[Start COLLECTED DATA]

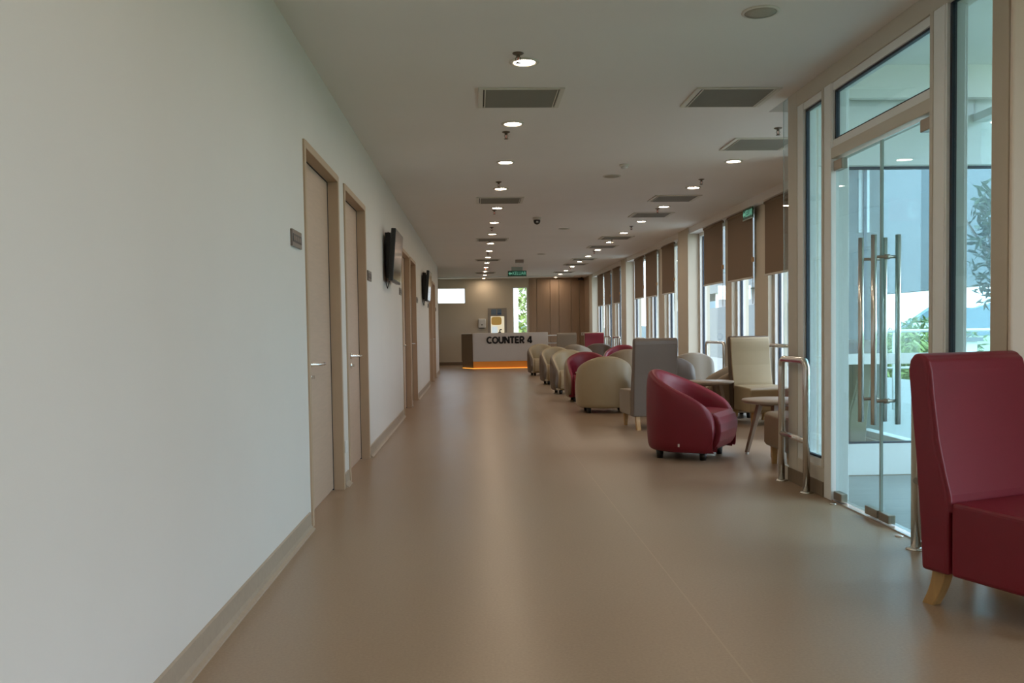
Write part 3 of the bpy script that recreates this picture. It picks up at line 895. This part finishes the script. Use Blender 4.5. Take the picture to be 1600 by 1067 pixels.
dc = empty('dome_camera', (0.93, 13.4, HC), 0, 'black dome security camera on the ceiling in the middle of the hall', 'camera')
MB().lathe([(0.065, 0), (0.065, -0.03), (0.055, -0.04)], 0, 0, 0, 24).build('mount_base', M['ceilwhite'], dc)
MB().lathe([(0.052, -0.04), (0.050, -0.07), (0.036, -0.095), (0.004, -0.108)], 0, 0, 0, 24).build('dome', M['black'], dc)
MB().lathe([(0.016, 0), (0.018, -0.02), (0.004, -0.024)], 0.0, -0.045, -0.06, 12).build('lens', M['white'], dc)

bc = empty('corner_camera', (3.45, 29.1, HC), 0, 'small dark security camera at the ceiling corner above the wood panelling', 'camera')
MB().lathe([(0.03, 0), (0.03, -0.03)], 0, 0, 0, 16).build('mount_base', M['black'], bc)
MB().box(-0.12, 0.06, -0.045, 0.045, -0.10, -0.03).build('housing', M['black'], bc, bevel=0.015)

el = empty('emergency_light', (1.06, 21.5, HC), 0, 'small box emergency light on the ceiling in front of the exit sign', 'emergency light')
MB().box(-0.10, 0.10, -0.05, 0.05, -0.075, 0).build('housing', M['signmark'], el, bevel=0.006)
MB().box(-0.10, 0.10, -0.055, 0.05, -0.105, -0.077).build('diffuser', M['white'], el, bevel=0.006)

# exit signs
def exit_sign(loc, rz, w, h, drop, label):
    root = empty('exit_sign', loc, rz, label, 'exit sign', 'green exit signs')
    MB().box(-w * 0.30, w * 0.30, -0.006, 0.006, -drop, 0).build('mount_bar', M['acrylic'], root, bevel=0.004)
    pn = MB().box(-w / 2, w / 2, -0.008, 0.008, -drop - h, -drop).build('sign_panel', M['green'], root, bevel=0.003)
    MB().box(-w / 2 - 0.006, w / 2 + 0.006, -0.010, 0.010, -drop - h - 0.012, -drop - h).build('edge_strip', M['acrylic'], root)
    text_mesh('lettering', 'KELUAR', h * 0.86, 'greenlit', pn, (w * 0.11, -0.0095, -drop - h * 0.5), (PI / 2, 0, 0), 0.001, 0.0015, 0.80 * w / h / 3.4)
    a = MB()
    cx, cz, s = -w * 0.37, -drop - h * 0.5, h * 0.33
    a.prism([(cx - s, cz), (cx, cz + s), (cx, cz + s * 0.4), (cx + s, cz + s * 0.4), (cx + s, cz - s * 0.4), (cx, cz - s * 0.4), (cx, cz - s)], 'y', -0.0105, -0.008)
    a.build('arrow', M['greenlit'], pn)
    return root
exit_sign((1.117, 24.0, HC), 0, 0.50, 0.145, 0.10, 'green exit sign hanging in front of the reception counter')
exit_sign((3.615, 11.78, 2.712), math.radians(-90), 0.42, 0.135, 0.012, 'green exit sign at the top of a brown blind by the window wall')

# ------------------------------------------------------------------ left wall fittings
def door_sign(y, label, n):
    o = empty('door_sign', (XL, y, 1.662), 0, label, 'sign', 'door name plates')
    MB().box(0, 0.012, -0.13, 0.13, -0.046, 0.046).build('plate', M['signbrown'], o, bevel=0.002)
    MB().box(0.012, 0.014, -0.115, 0.115, -0.022, 0.022).build('band', M['signdark'], o)
    t = MB()
    for k in range(n):
        t.box(0.014, 0.0148, -0.10 + 0.05 * k, -0.065 + 0.05 * k, -0.012, 0.012)
    t.build('relief_marks', M['signbrown'], o)
    return o
for k, y in enumerate((5.0, 8.38, 11.78, 15.10, 18.6, 21.98)):
    door_sign(y, 'small dark name plate on the left wall, %s from the viewer' % ORD[k], 4 if k % 2 == 0 else 3)

ws = empty('wall_socket', (XL, 6.70, 0.295), 0, 'small white wall socket low between the two nearest doors', 'socket')
MB().box(0, 0.010, -0.045, 0.045, -0.045, 0.045).build('face_plate', M['white'], ws, bevel=0.004)
MB().box(0.010, 0.013, -0.012, 0.012, -0.022, 0.018).build('rocker', M['white'], ws, bevel=0.001)

def make_tv():
    root = empty('wall_television')
    # x out from the wall, y along the wall, origin at the screen centre on the wall
    pl = MB().box(0, 0.02, -0.12, 0.12, -0.20, 0.20).box(0.02, 0.028, -0.03, 0.03, -0.28, 0.28)
    pl.build('wall_plate', M['black'], root)
    for z in (-0.10, 0.10):
        MB().tube([(0.02, 0.0, z), (0.05, -0.20, z), (0.085, -0.05, z)], 0.013, 8).build('swing_arm', M['black'], root)
    for y in (-0.30, 0.28):
        MB().box(0.02, 0.08, y - 0.02, y + 0.02, -0.25, 0.24).build('bracket_rail', M['black'], root, bevel=0.004)
    t = math.radians(4.5)
    def sl(p): return (p[0] * math.cos(t) + p[2] * math.sin(t) + 0.005, p[1], p[2] * math.cos(t) - p[0] * math.sin(t))
    b = MB().box(0.075, 0.125, -0.47, 0.47, -0.28, 0.28); b.v = [sl(p) for p in b.v]
    bo = b.build('cabinet', M['black'], root, bevel=0.006)
    s = MB().box(0.125, 0.1265, -0.455, 0.455, -0.255, 0.265); s.v = [sl(p) for p in s.v]
    s.build('screen', M['screen'], bo)
    c = MB().tube([(0.06, -0.30, -0.20), (0.05, -0.30, -0.30), (0.03, -0.26, -0.36), (0.01, -0.22, -0.30), (0.01, -0.2, -0.1)], 0.005, 6)
    c.build('cable', M['black'], root)
    return root
for y, lab in ((10.10, 'black wall television on a bracket between the second and third doors'), (16.90, 'black wall television on a bracket between the fourth and fifth doors')):
    place('tv', (), make_tv, (XL, y), 0, lab, 'television', 'wall televisions').location.z = 1.975

# ------------------------------------------------------------------ reception counter
ct = empty('reception_counter', (1.0, 27.0, 0), 0, 'white reception counter with amber lit plinth and black lettering', 'counter')
yf = 26.5
def loc(o): return o
body = MB().prism([(-0.11, yf), (2.12, yf), (2.12, yf + 0.28), (-0.0, yf + 0.28)], 'z', 0.21, 1.05)
body.build('front_panel', M['counterwhite'], ct, bevel=0.008, world=True)
sd_ = MB().prism([(-0.118, yf + 0.004), (-0.006, yf + 0.284), (-0.12, yf + 0.75), (-0.46, yf + 0.62)], 'z', 0.21, 1.035)
sd_.build('side_panel', M['counterside'], ct, bevel=0.02, world=True)
pl_ = MB().prism([(-0.10, yf + 0.035), (2.10, yf + 0.035), (2.10, yf + 0.25), (0.0, yf + 0.25)], 'z', 0.012, 0.21)
pl_.build('lit_plinth', M['amber'], ct, world=True)
ps_ = MB().prism([(-0.108, yf + 0.04), (-0.01, yf + 0.25), (-0.12, yf + 0.70), (-0.43, yf + 0.61)], 'z', 0.012, 0.21)
ps_.build('side_plinth', M['counterside'], ct, world=True)
MB().box(-0.10, 2.10, yf + 0.012, yf + 0.034, 0.0, 0.012).build('light_strip', M['amberhot'], ct, world=True)
MB().prism([(-0.43, yf + 0.58), (-0.118, yf + 0.012), (-0.10, yf + 0.03), (-0.42, yf + 0.60)], 'z', 0.0, 0.012).build('light_strip', M['amberhot'], ct, world=True)
MB().box(2.10, 2.75, yf + 0.1, yf + 0.8, 0.93, 0.965).build('worktop', M['counterwhite'], ct, bevel=0.006, world=True)
MB().box(2.70, 2.74, yf + 0.12, yf + 0.78, 0.0, 0.93).build('end_leg', M['counterside'], ct, world=True)
MB().box(-0.05, 2.74, yf + 0.28, yf + 0.80, 0.70, 0.735).build('desk', M['counterwhite'], ct, world=True)
def ribbon(mb, pts, w, y0, y1):
    rows = []
    n = len(pts)
    closed = pts[0] == pts[-1]
    for i, (x, z) in enumerate(pts):
        if closed:
            p, q = pts[(i - 1) % (n - 1)], pts[(i + 1) % (n - 1)]
        else:
            p, q = pts[max(0, i - 1)], pts[min(n - 1, i + 1)]
        dx, dz = q[0] - p[0], q[1] - p[1]; L = math.hypot(dx, dz)
        nx, nz = -dz / L * w / 2, dx / L * w / 2
        rows.append([(x + nx, y0, z + nz), (x - nx, y0, z - nz), (x - nx, y1, z - nz), (x + nx, y1, z + nz)])
    mb.grid(rows, closed=True)
    mb._add(rows[0], [(0, 1, 2, 3)]); mb._add(rows[-1], [(0, 1, 2, 3)])
    mb.sm = [False] * len(mb.sm)
def arc(cx, cz, rx, rz, a0, a1, n=18):
    return [(cx + rx * math.cos(math.radians(a0 + (a1 - a0) * k / n)), cz + rz * math.sin(math.radians(a0 + (a1 - a0) * k / n))) for k in range(n + 1)]
o_ring = arc(.46, .5, .36, .41, 0, 360, 28); o_ring[-1] = o_ring[0]
GLYPH = {'C': (.80, [arc(.46, .5, .36, .41, 48, 312)]), 'O': (.92, [o_ring]),
         'U': (.82, [[(.13, 1)] + arc(.41, .37, .28, .28, 180, 360, 12) + [(.69, 1)]]),
         'N': (.84, [[(.13, 0), (.13, 1)], [(.15, .93), (.69, .07)], [(.71, 0), (.71, 1)]]),
         'T': (.72, [[(.03, .91), (.69, .91)], [(.36, 0), (.36, .90)]]),
         'E': (.68, [[(.13, 0), (.13, 1)], [(.15, .91), (.62, .91)], [(.15, .5), (.57, .5)], [(.15, .09), (.62, .09)]]),
         'R': (.76, [[(.13, 0), (.13, 1)], [(.14, .91), (.38, .91)] + arc(.40, .68, .22, .23, 90, -90, 12) + [(.38, .45), (.14, .45)], [(.36, .44), (.66, 0.0)]]),
         '4': (.80, [[(.54, 0), (.54, 1)], [(.50, .93), (.09, .30)], [(.05, .26), (.76, .26)]])}
gx = 0.30; gh = 0.205
sc_ = 1.36 / (sum(GLYPH[ch][0] for ch in 'COUNTER4') + 0.36) / gh
for ch in 'COUNTER 4':
    if ch == ' ':
        gx += 0.36 * gh * sc_; continue
    wd, strokes = GLYPH[ch]
    mb = MB()
    for st in strokes:
        ribbon(mb, [(gx + x * gh * sc_, 0.735 + z * gh) for x, z in st], 0.25 * gh, yf - 0.014, yf + 0.002)
    mb.build('letter', M['letters'], ct, world=True)
    gx += wd * gh * sc_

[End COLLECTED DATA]

WHAT IS REQUIRED: Repeat exactly and only the lines from the start of the data above through the line that holds "12).build('lens', M['white'], dc)", inclusive. Pictures do not belong in the copy.

FULL OUTPUT:
Write part 3 of the bpy script that recreates this picture. It picks up at line 895. This part finishes the script. Use Blender 4.5. Take the picture to be 1600 by 1067 pixels.
dc = empty('dome_camera', (0.93, 13.4, HC), 0, 'black dome security camera on the ceiling in the middle of the hall', 'camera')
MB().lathe([(0.065, 0), (0.065, -0.03), (0.055, -0.04)], 0, 0, 0, 24).build('mount_base', M['ceilwhite'], dc)
MB().lathe([(0.052, -0.04), (0.050, -0.07), (0.036, -0.095), (0.004, -0.108)], 0, 0, 0, 24).build('dome', M['black'], dc)
MB().lathe([(0.016, 0), (0.018, -0.02), (0.004, -0.024)], 0.0, -0.045, -0.06, 12).build('lens', M['white'], dc)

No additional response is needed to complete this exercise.